Material provided:
━━━━━━━━
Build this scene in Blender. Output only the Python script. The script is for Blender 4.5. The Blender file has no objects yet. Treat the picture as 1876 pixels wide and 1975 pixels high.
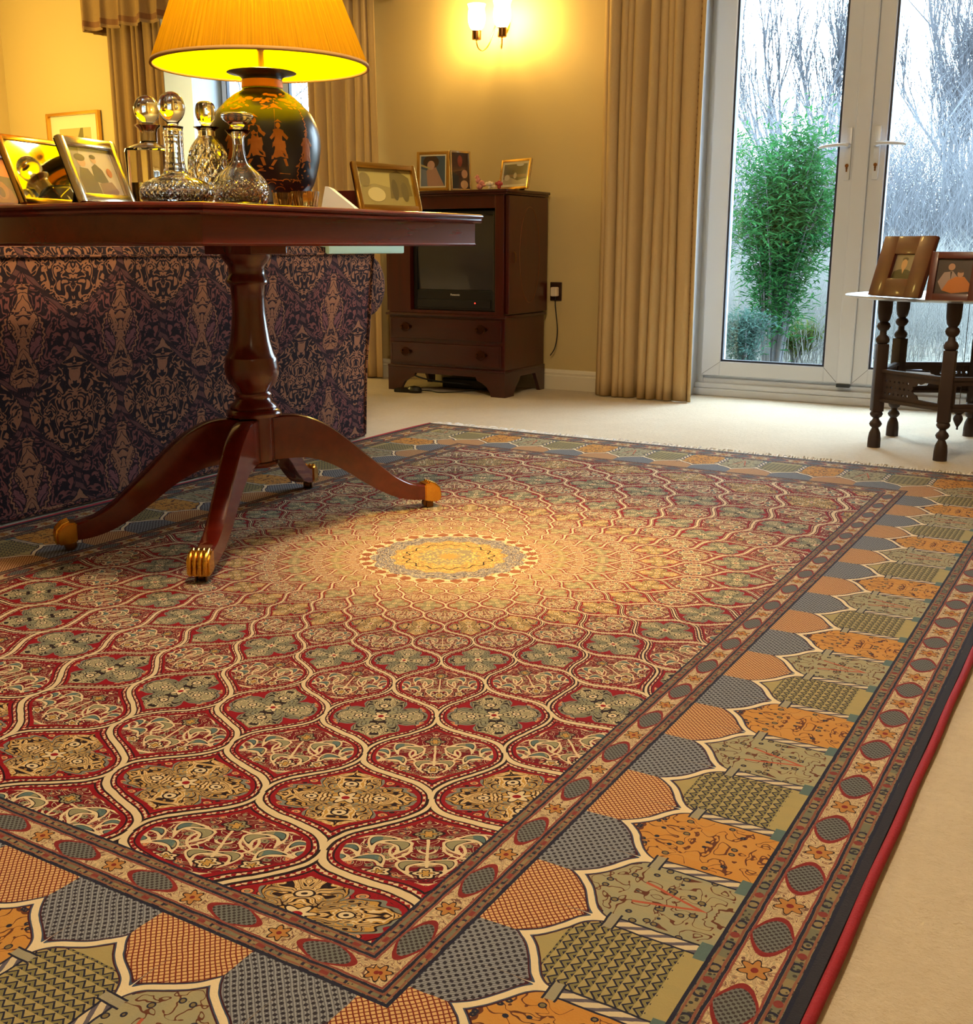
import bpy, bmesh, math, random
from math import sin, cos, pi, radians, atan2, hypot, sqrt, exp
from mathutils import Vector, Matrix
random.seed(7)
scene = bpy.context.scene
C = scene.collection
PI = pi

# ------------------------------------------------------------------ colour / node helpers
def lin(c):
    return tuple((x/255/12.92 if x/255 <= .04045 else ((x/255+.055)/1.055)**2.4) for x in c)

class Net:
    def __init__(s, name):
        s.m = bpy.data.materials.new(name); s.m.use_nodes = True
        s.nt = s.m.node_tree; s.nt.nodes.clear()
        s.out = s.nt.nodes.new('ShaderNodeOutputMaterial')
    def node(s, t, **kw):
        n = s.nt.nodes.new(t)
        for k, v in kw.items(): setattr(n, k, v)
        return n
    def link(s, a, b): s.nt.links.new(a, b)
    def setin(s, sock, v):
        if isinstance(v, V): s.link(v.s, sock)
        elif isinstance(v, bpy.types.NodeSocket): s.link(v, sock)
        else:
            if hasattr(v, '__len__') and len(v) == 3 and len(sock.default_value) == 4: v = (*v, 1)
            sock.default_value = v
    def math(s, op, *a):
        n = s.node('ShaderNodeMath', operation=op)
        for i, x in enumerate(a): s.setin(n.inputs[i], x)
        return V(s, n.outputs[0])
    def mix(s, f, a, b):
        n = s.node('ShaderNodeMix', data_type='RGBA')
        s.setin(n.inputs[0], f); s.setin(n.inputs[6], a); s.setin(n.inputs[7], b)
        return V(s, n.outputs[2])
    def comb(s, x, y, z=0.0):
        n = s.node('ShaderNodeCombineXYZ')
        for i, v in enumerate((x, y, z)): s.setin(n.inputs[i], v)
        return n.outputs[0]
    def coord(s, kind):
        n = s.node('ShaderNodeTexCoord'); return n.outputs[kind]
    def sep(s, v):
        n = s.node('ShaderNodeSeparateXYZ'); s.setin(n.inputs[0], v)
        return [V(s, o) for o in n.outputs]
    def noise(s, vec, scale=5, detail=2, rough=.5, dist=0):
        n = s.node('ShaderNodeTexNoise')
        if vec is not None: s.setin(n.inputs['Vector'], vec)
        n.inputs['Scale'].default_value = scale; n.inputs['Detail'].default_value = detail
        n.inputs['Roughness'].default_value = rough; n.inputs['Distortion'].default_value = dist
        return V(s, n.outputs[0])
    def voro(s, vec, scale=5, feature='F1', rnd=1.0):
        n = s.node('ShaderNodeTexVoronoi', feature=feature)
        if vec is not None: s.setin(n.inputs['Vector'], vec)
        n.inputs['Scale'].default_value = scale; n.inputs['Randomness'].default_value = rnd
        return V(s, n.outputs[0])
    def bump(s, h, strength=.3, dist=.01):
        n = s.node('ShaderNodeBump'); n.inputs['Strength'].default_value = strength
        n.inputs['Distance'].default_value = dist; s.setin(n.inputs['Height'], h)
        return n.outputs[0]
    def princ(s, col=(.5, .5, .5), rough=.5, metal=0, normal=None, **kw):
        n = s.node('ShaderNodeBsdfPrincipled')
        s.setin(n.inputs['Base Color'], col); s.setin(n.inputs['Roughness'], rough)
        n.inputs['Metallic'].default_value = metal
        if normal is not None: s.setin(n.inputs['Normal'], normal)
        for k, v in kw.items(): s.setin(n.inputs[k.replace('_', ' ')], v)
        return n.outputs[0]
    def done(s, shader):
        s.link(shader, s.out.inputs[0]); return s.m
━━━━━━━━
Written instruction:
Return nothing but the lines running from the start of the data to the line with "return tuple((x/255/12.92 if", please, both ends included and no pictures.

Reply:
Build this scene in Blender. Output only the Python script. The script is for Blender 4.5. The Blender file has no objects yet. Treat the picture as 1876 pixels wide and 1975 pixels high.
import bpy, bmesh, math, random
from math import sin, cos, pi, radians, atan2, hypot, sqrt, exp
from mathutils import Vector, Matrix
random.seed(7)
scene = bpy.context.scene
C = scene.collection
PI = pi

# ------------------------------------------------------------------ colour / node helpers
def lin(c):
    return tuple((x/255/12.92 if x/255 <= .04045 else ((x/255+.055)/1.055)**2.4) for x in c)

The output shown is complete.